▶ _Your instructions_: Give back an exact copy of the lines from the start of the material through the line bearing "SC.camera = cam". Include both ends and nothing else.
★ ★ ★ ★ ★
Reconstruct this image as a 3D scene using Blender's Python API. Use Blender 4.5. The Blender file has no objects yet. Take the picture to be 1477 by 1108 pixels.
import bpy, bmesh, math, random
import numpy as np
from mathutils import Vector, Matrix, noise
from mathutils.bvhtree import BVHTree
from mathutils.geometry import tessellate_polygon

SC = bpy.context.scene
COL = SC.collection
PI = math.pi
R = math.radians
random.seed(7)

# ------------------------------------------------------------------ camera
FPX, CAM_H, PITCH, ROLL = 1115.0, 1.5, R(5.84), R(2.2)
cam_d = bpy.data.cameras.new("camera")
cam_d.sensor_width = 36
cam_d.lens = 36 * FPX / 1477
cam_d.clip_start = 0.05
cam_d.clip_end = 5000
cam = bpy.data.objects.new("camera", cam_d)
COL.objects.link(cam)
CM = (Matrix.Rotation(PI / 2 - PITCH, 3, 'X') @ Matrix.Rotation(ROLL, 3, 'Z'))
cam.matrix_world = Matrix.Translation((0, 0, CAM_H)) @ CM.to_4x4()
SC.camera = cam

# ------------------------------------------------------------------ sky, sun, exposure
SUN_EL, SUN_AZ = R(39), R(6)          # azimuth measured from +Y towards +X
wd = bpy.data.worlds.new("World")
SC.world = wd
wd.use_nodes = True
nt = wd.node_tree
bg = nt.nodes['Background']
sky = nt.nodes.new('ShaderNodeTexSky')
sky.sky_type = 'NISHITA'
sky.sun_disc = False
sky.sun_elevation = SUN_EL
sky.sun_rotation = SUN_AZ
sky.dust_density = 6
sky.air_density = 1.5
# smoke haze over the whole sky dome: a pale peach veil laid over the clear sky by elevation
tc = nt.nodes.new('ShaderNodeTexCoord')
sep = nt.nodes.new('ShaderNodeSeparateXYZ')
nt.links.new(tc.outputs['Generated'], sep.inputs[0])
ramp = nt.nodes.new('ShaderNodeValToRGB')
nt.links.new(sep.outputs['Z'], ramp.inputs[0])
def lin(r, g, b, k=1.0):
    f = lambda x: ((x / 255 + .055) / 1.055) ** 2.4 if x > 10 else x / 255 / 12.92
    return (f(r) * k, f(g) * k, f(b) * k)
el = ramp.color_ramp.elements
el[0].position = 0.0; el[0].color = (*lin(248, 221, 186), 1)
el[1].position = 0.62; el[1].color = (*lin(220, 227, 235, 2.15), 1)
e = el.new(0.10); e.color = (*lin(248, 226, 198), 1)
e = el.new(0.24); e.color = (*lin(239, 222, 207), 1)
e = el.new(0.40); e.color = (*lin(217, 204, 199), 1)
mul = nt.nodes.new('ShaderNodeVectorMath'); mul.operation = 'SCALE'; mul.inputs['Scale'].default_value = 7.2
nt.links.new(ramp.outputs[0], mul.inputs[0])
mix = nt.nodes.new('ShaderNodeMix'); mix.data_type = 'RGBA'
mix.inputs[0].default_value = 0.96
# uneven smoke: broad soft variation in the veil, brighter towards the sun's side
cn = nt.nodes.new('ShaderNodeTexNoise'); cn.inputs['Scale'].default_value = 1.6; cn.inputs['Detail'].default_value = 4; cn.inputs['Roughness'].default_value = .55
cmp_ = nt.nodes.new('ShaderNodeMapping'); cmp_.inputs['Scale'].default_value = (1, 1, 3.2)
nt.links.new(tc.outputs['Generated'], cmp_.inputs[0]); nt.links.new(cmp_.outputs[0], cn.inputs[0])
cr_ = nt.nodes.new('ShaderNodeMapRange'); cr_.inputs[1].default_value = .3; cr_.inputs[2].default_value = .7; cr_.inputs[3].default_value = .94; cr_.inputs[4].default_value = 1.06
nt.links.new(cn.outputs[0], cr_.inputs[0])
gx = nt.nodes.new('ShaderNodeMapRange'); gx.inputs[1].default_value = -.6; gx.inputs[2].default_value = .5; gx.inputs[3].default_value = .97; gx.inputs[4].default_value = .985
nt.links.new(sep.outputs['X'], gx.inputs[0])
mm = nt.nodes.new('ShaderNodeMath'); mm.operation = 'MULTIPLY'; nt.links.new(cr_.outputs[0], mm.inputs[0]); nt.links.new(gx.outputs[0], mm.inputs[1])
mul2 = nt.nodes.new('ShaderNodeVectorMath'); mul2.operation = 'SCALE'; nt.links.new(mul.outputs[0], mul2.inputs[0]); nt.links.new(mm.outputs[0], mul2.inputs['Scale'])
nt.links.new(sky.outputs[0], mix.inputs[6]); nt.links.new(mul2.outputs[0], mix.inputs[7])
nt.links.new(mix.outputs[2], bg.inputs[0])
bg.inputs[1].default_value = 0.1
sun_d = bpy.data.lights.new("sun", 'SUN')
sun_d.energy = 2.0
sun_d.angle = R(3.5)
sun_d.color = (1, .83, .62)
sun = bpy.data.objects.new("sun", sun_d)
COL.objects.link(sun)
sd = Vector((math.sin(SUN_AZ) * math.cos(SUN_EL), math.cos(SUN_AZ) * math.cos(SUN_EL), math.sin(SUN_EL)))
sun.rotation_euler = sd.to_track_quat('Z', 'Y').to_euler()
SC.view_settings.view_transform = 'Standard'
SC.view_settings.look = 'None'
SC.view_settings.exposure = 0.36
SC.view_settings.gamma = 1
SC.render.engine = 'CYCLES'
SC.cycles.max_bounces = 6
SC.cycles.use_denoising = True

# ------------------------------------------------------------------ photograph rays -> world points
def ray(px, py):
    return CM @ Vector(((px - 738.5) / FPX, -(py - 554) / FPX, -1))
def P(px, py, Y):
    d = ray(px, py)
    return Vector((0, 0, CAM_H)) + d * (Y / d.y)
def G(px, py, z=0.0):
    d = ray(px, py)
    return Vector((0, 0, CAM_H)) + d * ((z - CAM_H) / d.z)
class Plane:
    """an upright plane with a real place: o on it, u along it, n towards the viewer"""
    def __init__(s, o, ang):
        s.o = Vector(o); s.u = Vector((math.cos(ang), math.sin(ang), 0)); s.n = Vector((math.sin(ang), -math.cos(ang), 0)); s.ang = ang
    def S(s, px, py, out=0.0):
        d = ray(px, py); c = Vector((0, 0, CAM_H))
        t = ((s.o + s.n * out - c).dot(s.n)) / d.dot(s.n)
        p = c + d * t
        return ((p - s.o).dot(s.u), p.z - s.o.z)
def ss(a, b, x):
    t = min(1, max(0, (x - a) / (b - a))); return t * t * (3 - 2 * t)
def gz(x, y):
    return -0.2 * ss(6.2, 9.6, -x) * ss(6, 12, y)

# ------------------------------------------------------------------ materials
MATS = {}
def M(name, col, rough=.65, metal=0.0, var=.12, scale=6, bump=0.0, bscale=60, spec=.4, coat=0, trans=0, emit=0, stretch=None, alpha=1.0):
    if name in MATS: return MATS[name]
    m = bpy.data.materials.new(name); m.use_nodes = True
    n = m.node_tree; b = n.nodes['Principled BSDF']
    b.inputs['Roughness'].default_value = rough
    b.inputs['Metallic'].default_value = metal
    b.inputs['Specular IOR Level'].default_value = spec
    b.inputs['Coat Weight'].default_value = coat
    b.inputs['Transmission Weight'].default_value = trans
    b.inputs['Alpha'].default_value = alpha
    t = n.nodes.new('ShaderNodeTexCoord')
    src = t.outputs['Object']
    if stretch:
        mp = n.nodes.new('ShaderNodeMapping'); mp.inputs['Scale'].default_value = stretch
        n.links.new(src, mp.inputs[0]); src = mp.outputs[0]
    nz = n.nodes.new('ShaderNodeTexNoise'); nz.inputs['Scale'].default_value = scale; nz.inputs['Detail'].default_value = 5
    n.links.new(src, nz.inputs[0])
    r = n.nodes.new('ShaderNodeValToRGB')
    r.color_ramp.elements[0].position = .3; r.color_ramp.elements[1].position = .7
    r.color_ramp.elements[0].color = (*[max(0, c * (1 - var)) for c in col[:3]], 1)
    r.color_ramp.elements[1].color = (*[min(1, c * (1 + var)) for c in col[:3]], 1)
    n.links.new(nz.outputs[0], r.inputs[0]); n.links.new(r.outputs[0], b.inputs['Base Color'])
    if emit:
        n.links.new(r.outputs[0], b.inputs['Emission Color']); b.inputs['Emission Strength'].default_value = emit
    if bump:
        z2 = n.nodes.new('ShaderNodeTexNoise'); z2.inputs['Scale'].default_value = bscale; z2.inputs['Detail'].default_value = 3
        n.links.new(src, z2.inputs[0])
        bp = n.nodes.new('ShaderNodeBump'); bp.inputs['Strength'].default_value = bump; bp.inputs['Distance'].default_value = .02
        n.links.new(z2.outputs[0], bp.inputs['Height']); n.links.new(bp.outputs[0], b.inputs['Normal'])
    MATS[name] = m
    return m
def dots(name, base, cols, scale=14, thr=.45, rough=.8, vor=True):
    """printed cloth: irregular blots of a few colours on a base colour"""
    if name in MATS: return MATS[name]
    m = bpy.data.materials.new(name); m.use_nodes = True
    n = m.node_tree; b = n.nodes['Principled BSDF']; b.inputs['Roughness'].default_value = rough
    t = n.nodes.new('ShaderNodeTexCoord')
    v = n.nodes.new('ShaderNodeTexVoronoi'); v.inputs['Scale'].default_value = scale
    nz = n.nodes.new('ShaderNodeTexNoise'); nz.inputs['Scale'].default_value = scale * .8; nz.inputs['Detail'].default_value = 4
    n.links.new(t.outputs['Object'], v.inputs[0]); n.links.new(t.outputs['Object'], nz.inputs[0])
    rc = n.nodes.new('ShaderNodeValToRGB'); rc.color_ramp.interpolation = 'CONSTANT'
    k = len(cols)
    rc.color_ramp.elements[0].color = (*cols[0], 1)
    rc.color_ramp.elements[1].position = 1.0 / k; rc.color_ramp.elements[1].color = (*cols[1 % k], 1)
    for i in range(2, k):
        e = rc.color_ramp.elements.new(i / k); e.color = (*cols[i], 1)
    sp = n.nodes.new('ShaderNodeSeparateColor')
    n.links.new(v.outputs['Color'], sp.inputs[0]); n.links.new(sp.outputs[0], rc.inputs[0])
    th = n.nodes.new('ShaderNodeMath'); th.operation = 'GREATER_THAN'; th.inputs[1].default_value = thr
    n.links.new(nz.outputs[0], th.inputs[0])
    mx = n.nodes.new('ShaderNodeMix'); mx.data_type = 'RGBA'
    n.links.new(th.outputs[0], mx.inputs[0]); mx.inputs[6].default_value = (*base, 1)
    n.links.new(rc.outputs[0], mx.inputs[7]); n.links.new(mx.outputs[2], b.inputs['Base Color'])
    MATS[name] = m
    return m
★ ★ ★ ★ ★
▶ _Solution to the exercise_:
Reconstruct this image as a 3D scene using Blender's Python API. Use Blender 4.5. The Blender file has no objects yet. Take the picture to be 1477 by 1108 pixels.
import bpy, bmesh, math, random
import numpy as np
from mathutils import Vector, Matrix, noise
from mathutils.bvhtree import BVHTree
from mathutils.geometry import tessellate_polygon

SC = bpy.context.scene
COL = SC.collection
PI = math.pi
R = math.radians
random.seed(7)

# ------------------------------------------------------------------ camera
FPX, CAM_H, PITCH, ROLL = 1115.0, 1.5, R(5.84), R(2.2)
cam_d = bpy.data.cameras.new("camera")
cam_d.sensor_width = 36
cam_d.lens = 36 * FPX / 1477
cam_d.clip_start = 0.05
cam_d.clip_end = 5000
cam = bpy.data.objects.new("camera", cam_d)
COL.objects.link(cam)
CM = (Matrix.Rotation(PI / 2 - PITCH, 3, 'X') @ Matrix.Rotation(ROLL, 3, 'Z'))
cam.matrix_world = Matrix.Translation((0, 0, CAM_H)) @ CM.to_4x4()
SC.camera = cam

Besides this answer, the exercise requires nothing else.